REQUIREMENTS: Check each line of the material below for "Write", then copy the ones that contain it.

Records with scene code:

[Start]

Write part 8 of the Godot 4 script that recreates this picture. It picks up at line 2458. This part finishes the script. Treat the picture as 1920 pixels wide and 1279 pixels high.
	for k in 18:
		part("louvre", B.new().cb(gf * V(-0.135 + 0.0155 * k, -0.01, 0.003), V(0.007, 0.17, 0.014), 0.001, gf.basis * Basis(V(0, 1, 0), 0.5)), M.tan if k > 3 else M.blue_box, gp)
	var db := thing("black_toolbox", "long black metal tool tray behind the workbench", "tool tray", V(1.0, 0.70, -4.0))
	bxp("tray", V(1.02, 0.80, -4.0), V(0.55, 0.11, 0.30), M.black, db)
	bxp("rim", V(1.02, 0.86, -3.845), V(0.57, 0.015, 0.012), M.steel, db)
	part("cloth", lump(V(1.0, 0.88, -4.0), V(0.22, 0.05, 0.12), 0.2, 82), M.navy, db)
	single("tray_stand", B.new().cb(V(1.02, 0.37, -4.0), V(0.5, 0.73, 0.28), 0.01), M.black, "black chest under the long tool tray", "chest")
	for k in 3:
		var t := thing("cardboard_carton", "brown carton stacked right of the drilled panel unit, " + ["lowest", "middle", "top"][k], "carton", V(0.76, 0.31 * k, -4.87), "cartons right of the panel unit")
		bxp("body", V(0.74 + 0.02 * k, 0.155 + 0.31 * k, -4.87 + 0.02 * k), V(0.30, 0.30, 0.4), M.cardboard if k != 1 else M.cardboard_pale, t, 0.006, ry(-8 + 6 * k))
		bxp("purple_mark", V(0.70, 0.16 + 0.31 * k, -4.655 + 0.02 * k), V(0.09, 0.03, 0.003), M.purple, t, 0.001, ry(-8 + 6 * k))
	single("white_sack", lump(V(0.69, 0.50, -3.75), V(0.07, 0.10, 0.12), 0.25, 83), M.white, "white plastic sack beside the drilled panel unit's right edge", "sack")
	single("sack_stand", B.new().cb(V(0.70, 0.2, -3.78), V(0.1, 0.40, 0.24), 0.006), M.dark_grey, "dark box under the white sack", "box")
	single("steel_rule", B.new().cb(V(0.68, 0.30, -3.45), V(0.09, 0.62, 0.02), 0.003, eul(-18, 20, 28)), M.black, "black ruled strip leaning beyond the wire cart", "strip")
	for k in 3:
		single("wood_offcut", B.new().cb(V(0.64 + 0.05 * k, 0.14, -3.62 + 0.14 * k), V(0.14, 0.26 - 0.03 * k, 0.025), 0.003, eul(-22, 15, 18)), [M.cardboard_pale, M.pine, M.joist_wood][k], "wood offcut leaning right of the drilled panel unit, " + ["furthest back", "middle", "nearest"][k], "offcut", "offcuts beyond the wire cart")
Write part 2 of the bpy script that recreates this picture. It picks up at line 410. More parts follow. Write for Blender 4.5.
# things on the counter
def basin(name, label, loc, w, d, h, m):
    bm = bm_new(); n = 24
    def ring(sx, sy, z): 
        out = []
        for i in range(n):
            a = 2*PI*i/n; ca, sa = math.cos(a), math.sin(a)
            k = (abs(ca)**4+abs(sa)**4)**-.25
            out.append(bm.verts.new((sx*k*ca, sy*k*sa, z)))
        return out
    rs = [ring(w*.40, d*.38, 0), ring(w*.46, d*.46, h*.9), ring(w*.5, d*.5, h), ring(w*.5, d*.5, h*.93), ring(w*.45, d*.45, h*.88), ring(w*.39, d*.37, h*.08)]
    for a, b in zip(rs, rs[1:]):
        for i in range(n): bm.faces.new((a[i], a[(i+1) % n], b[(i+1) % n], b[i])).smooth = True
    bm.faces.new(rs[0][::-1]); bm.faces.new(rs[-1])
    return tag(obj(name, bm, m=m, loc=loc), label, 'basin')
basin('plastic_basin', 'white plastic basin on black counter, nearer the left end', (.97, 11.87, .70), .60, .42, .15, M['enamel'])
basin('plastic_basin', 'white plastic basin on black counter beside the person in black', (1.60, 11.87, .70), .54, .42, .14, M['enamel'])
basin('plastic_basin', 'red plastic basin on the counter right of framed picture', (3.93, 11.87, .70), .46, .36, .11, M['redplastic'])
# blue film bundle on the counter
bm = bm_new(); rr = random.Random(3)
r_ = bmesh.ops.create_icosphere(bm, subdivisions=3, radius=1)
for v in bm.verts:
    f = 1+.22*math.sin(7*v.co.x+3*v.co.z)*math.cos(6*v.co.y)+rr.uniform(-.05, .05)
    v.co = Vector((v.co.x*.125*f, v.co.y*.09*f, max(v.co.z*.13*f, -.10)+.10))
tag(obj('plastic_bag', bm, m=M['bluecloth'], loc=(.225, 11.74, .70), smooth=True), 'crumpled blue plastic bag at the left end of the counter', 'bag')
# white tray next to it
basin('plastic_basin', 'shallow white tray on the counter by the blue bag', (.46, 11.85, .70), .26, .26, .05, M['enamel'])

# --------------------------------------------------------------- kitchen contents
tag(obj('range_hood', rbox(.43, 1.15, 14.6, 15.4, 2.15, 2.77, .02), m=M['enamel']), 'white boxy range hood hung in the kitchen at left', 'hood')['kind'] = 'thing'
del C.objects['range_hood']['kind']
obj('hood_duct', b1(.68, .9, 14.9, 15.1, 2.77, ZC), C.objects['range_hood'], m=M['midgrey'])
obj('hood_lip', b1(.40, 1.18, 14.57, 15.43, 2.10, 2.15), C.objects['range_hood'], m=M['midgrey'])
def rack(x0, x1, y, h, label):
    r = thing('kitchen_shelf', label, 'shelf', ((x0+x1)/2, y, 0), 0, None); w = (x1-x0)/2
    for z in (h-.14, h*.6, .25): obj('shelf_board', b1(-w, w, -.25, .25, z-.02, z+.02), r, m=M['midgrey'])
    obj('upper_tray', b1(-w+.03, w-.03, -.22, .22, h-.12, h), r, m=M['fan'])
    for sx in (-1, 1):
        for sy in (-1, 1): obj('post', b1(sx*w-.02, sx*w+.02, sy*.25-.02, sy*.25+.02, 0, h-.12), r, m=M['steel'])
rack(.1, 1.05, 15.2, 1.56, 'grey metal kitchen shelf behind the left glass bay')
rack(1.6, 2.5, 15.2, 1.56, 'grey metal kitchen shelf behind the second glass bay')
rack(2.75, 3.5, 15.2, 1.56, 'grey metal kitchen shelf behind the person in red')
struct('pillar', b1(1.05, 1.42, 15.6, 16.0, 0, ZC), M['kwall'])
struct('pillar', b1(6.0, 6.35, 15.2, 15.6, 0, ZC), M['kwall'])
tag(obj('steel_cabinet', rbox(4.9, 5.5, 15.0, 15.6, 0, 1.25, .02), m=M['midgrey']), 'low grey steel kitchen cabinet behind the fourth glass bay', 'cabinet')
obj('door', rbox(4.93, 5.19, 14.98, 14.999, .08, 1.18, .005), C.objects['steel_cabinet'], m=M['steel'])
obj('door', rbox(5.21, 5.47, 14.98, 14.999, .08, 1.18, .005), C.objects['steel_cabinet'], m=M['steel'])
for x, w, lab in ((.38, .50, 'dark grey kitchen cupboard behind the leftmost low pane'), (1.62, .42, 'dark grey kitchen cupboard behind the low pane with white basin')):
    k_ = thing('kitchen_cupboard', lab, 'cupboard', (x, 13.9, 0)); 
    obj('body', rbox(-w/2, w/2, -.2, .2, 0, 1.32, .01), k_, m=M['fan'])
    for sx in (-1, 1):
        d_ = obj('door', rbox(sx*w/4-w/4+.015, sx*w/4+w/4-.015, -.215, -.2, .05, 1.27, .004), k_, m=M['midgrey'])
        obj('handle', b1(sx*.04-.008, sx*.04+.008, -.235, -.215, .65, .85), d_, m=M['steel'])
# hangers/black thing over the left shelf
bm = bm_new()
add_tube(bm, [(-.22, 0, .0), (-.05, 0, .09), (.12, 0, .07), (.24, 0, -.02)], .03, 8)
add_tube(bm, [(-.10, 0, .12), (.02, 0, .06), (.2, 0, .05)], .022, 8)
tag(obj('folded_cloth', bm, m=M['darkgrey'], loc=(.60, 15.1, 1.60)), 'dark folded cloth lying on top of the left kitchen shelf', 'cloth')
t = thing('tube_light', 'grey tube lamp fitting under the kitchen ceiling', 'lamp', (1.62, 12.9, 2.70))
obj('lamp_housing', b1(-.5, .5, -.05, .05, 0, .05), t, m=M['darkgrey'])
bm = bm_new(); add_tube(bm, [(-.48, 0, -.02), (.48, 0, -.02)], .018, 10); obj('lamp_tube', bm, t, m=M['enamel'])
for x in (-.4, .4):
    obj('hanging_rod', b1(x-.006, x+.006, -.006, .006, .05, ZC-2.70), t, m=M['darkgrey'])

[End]

COMPLETE ANSWER:
Write part 8 of the Godot 4 script that recreates this picture. It picks up at line 2458. This part finishes the script. Treat the picture as 1920 pixels wide and 1279 pixels high.
Write part 2 of the bpy script that recreates this picture. It picks up at line 410. More parts follow. Write for Blender 4.5.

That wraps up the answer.